Toronto's Royal Alexandra Theatre Will Get a $2.5 Million Facelift

News   Toronto's Royal Alexandra Theatre Will Get a $2.5 Million Facelift
The 1907 landmark will decrease the number of seats to create more leg room.
Royal Alexandra Theatre
Royal Alexandra Theatre Edward Burtynsky

Ontario, Canada's venerable Royal Alexandra Theatre will get a $2.5 million renovation courtesy of its owners and managers, Mirvish Productions, which has owned the property since 1963.

The Toronto-area theatre will close its doors May 15 after Kinky Boots ends its 11-month run, to undergo “a major renovation and restoration,” according to statement from Mirvish. The theatre will reopen November 15 with the Canadian premiere of Come From Away, the Canadian-written, Broadway-bound musical about the people of Gander, Newfoundland, on 9/11/01.

Along the way, facilities will be upgraded to “offer modern audiences enhanced comfort.” To create more leg room, seating capacity at the 1,497-seat playhouse will be reduced to 1,244 seats. The orchestra will lose 75 seats, the dress circle 70 seats, and the balcony 108 seats.

”All the beautiful and elegant elements of its gracious interior, including the beaux-arts influenced plaster mouldings on the balcony fronts and ceiling, will be lovingly cleaned and restored to their original look. Architect John Lyle’s revolutionary design of the auditorium— that introduced the concept of cantilevered balconies so that no audience member’s sightline of the stage was blocked by pillars—will remain.”

Locally nicknamed the “Royal Alex,” the beaux-arts-style theatre opened in 1907 and was scheduled for demolition in the early 1960s when the Mirvish family rescued it and gave it its first renovation. Several landmark productions played there over the years, including the landmark 1972 production of Godspell that launched the careers of comedy masters Gilda Radner, Martin Short, Andrea Martin and Victor Garber. It was designated a National Historic Site of Canada in 1982.

Here are more details on the refurbishment from Mirvish notes on the project:

• New seats will be installed.
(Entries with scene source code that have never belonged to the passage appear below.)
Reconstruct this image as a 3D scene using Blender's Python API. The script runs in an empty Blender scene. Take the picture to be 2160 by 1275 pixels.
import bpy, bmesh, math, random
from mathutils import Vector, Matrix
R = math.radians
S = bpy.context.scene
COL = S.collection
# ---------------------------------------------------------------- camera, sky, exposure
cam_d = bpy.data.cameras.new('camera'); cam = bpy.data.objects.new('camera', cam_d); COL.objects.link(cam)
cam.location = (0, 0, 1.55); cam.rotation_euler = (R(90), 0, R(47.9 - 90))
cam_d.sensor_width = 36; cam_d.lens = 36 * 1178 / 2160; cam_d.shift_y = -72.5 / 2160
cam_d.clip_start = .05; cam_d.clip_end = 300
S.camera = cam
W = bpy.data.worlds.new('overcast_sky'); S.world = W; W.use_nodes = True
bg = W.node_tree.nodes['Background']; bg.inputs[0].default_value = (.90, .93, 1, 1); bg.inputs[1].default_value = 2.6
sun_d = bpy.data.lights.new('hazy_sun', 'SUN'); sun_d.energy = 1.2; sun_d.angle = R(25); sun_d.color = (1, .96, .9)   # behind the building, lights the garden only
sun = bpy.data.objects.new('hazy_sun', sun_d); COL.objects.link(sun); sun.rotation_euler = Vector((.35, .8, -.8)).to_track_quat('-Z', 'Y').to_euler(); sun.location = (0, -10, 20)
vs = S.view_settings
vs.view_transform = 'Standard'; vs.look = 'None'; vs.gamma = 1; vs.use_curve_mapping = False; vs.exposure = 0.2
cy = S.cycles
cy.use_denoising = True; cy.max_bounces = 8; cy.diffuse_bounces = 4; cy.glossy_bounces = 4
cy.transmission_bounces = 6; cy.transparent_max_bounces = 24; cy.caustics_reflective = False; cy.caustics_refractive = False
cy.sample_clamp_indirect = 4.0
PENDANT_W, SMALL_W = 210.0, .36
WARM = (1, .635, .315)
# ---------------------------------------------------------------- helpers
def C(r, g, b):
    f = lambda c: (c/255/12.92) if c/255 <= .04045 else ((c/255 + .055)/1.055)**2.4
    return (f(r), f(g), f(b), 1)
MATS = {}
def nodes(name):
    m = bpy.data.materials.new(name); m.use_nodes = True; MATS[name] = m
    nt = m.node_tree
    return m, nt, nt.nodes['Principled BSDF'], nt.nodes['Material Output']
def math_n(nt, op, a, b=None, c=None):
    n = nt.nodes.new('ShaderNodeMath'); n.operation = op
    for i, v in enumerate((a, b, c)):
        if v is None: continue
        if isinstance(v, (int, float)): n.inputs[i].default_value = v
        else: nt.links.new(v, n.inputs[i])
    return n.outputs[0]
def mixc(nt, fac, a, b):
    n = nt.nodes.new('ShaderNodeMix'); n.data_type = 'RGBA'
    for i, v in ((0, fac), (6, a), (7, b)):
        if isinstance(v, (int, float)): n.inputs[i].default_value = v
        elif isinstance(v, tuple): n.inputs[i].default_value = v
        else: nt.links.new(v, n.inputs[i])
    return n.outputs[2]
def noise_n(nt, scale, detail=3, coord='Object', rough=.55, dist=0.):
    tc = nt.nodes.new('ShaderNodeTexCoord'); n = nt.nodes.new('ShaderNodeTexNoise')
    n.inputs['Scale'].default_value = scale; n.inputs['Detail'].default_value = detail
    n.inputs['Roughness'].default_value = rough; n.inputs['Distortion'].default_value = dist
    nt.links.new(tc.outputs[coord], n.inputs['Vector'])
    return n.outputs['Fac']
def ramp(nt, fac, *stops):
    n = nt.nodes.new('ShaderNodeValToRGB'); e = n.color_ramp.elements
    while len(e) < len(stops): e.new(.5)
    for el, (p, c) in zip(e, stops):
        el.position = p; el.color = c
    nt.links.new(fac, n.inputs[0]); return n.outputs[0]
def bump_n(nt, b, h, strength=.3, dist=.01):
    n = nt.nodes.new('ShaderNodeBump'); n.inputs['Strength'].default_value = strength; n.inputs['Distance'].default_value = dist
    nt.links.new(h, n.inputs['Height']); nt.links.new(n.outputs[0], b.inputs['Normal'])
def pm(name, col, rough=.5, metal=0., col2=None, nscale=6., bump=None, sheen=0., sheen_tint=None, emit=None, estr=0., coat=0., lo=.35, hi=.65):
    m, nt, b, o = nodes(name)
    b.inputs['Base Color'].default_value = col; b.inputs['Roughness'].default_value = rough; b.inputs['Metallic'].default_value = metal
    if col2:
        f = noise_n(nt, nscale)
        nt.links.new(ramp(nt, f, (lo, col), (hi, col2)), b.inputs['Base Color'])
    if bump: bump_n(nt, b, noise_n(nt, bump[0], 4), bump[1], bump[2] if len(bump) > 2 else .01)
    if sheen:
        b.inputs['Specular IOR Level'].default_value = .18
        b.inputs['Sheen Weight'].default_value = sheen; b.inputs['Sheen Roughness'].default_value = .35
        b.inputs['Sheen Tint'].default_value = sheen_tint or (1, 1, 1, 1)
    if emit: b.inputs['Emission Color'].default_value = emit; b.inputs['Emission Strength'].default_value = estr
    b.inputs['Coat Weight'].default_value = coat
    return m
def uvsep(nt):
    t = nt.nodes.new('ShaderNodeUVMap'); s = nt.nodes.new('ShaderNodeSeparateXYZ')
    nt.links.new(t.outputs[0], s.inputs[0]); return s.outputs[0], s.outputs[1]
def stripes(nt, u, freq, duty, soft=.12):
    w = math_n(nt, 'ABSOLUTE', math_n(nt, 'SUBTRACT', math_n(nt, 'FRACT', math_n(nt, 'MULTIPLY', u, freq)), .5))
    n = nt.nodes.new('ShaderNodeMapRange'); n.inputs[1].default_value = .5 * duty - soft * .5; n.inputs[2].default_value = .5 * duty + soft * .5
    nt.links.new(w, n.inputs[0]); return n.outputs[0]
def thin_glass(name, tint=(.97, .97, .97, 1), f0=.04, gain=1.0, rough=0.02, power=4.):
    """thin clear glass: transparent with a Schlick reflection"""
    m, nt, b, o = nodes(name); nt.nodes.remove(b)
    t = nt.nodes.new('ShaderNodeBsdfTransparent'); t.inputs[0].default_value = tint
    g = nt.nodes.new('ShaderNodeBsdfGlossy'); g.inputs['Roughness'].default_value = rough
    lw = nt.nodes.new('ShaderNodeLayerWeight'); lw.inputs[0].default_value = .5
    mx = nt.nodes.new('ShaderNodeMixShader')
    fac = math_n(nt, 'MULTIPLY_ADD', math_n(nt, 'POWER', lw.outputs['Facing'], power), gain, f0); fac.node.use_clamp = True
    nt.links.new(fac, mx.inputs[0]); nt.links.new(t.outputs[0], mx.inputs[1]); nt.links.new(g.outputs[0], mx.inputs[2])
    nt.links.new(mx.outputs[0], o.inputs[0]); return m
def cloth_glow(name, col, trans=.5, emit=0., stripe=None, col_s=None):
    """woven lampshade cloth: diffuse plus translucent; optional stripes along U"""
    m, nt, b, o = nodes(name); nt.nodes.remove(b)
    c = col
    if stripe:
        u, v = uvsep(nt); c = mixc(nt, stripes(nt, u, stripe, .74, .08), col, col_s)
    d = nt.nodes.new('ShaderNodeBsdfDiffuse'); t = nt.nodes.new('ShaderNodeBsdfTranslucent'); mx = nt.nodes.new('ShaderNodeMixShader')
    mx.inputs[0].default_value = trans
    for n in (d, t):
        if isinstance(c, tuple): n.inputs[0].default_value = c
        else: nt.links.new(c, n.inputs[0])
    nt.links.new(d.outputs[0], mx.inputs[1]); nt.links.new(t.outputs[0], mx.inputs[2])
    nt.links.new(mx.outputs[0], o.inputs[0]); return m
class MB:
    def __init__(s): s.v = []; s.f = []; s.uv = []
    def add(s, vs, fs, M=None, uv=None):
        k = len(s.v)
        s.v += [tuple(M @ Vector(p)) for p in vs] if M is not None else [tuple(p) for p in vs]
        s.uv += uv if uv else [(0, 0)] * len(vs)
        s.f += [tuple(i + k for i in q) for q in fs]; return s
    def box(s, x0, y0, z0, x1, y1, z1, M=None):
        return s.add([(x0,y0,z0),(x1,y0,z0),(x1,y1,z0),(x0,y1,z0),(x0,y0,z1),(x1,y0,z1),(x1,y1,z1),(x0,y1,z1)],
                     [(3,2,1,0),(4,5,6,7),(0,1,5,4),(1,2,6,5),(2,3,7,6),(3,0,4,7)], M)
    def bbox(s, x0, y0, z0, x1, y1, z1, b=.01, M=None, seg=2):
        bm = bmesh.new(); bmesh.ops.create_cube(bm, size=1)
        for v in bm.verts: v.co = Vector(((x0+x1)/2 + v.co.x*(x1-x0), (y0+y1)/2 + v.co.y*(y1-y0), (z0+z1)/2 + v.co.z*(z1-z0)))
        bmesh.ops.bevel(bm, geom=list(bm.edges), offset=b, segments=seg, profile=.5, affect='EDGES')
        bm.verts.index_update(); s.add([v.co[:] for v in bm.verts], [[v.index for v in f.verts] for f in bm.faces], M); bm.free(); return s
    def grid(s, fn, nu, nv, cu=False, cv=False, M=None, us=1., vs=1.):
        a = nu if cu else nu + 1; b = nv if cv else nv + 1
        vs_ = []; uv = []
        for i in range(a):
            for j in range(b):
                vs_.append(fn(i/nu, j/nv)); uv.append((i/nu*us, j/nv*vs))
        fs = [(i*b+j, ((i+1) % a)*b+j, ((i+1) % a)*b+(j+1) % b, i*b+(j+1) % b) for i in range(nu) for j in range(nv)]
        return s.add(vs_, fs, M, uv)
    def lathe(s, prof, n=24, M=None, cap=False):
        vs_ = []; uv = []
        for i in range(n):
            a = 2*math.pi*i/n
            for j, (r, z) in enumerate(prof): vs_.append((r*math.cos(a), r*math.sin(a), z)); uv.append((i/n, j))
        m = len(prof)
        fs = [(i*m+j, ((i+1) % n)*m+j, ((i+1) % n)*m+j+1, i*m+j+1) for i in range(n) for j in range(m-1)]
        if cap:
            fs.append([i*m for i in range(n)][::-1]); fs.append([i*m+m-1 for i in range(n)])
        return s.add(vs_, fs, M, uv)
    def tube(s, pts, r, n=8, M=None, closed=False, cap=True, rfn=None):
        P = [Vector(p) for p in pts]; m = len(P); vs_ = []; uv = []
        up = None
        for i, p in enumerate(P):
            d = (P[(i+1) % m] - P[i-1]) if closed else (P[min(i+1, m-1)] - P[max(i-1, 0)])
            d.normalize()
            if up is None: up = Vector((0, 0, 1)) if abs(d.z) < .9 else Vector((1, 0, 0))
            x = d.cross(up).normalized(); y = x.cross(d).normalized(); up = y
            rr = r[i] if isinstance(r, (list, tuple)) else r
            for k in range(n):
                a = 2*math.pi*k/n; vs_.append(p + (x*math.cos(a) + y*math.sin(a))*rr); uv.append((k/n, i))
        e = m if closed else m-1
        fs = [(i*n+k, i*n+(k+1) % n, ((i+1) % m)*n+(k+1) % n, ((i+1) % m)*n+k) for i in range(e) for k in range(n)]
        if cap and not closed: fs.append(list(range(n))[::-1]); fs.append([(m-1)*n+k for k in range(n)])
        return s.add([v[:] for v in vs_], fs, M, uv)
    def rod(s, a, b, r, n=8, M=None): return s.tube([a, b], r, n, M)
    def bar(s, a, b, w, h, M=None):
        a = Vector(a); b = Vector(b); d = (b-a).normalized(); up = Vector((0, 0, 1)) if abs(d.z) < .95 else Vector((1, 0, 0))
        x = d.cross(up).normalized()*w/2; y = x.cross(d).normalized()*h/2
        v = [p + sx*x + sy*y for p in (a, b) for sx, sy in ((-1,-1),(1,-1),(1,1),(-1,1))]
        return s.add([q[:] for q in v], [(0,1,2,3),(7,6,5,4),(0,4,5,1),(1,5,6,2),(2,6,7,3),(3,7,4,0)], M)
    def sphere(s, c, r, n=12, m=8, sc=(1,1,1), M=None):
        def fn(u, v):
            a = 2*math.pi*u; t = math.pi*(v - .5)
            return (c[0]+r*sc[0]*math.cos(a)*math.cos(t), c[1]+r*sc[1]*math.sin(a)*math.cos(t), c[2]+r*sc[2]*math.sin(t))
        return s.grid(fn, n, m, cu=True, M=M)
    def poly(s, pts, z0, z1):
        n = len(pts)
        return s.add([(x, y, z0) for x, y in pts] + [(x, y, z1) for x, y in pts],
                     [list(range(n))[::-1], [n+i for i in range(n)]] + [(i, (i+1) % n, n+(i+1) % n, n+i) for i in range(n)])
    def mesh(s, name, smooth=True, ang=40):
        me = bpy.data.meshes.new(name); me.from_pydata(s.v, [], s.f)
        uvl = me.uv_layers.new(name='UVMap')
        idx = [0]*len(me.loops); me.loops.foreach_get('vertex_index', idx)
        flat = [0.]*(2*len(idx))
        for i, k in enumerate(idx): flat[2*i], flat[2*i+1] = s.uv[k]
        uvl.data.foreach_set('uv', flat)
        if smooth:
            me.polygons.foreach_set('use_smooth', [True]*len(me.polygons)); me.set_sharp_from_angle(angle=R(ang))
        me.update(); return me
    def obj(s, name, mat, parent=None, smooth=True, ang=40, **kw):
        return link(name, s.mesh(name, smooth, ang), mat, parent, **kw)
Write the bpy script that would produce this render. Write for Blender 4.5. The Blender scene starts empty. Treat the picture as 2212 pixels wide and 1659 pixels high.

These will look identical to the original 1907 seats—with their distinctive RA insignia brass seat-end plates (called end standards, in the trade) and wire hat-racks under the seats—but will be made with the latest technology and cushioning to provide excellent comfort and support. The seats will be upholstered in a fabric that recreates the original’s striped mohair design.

• The new seats will be much wider than the original ones, with many 23 inches wide (compared to 19 inches of the old ones).

• The rake of the orchestra level, which has been altered over the years, will be restored to its original angle.

“What we are doing at the Royal Alex is significant in many different ways,” said David Mirvish. ”Not only will we restore an auditorium of historical importance, both in architecture and in the legacy of the thousands of artists who have graced its stage; we will also do something that theatre owners never do. Theatre owners always want to increase seating capacity so as to maximize their revenue. We are doing the opposite: we are decreasing the seating capacity so as to increase the audience’s comfort and to create the best circumstances in which an audience can enjoy and appreciate the artists’ work onstage.

“It may sound counterintuitive in terms of revenue, but we believe in the long term a happier, more comfortable audience will lead to greater loyalty and return visits, which in turn will lead to a more profitable theatre. In fact, we are spending $2.5 million on this renovation; that’s how important we believe it is.

“Our goal is to continue to build Toronto’s reputation of being a great theatre city. The Royal Alex has always been the jewel of the city, and we want to ensure it always will be.”